For everyone who thought this blog was on hiatus – it wasn’t. It was on involuntary vacation after WordPress kept reinstalling itself on top of the existing database. (Has that happened to anyone else? If so, I’d like to talk to you.) Having gained new appreciation for the importance of recent backups and reliable tech support, I’m going to hammer out a short post about another topic: creativity.

Specifically, creativity and the idea that your own concepts may be just as good as the next designer’s. This not-earthshaking insight comes courtesy of a website: campfires.io. You may have encountered this site in the past, especially if you’re in the storytelling or design game. I had, but I never truly understood its inspirational power until now.

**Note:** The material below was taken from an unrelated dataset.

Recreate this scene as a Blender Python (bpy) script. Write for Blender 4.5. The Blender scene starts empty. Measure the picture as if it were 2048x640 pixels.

Everyone feels a little fish-out-of-water when starting a new creative endeavor. It’s natural. It takes a while to develop a portfolio and feel your creative oats. Design, in particular, seems to demand an extra level of self-assurance. After all, if you don’t believe in your own work, who will?

Reading a recent blog post about campfires.io reminded me of many conversations I’ve had over the past year. In a cohort of aspiring designers, we all had moments of doubt. Knowing that “pros” feel this way, too, is empowering and oddly uplifting.

The quote from Pitchfork’s Molly Butterfoss is telling: “…never feel like you don’t belong somewhere or that you don’t know what you’re doing. No one knows what they’re doing and being able to handle that and adapt is what makes you a good designer.”

Those first designs are terrible. Critiques are justifiably brutal. But the next design is better and the next one is better still.

Not much new here, but it has tremendous resonance for me and, I suspect, the great group of people I’ve been working with for the past 12 months. We all had moments of doubt. We felt pangs of inadequacy. But, in the end, we emerged stronger and self-assured – the prerequisite for any creative career. In Jacob Gube’s words: “What’s important is that we start. And that we keep moving forward once we do.”

We’ve made a start. And now it’s time to move up and ahead. Good luck, everyone.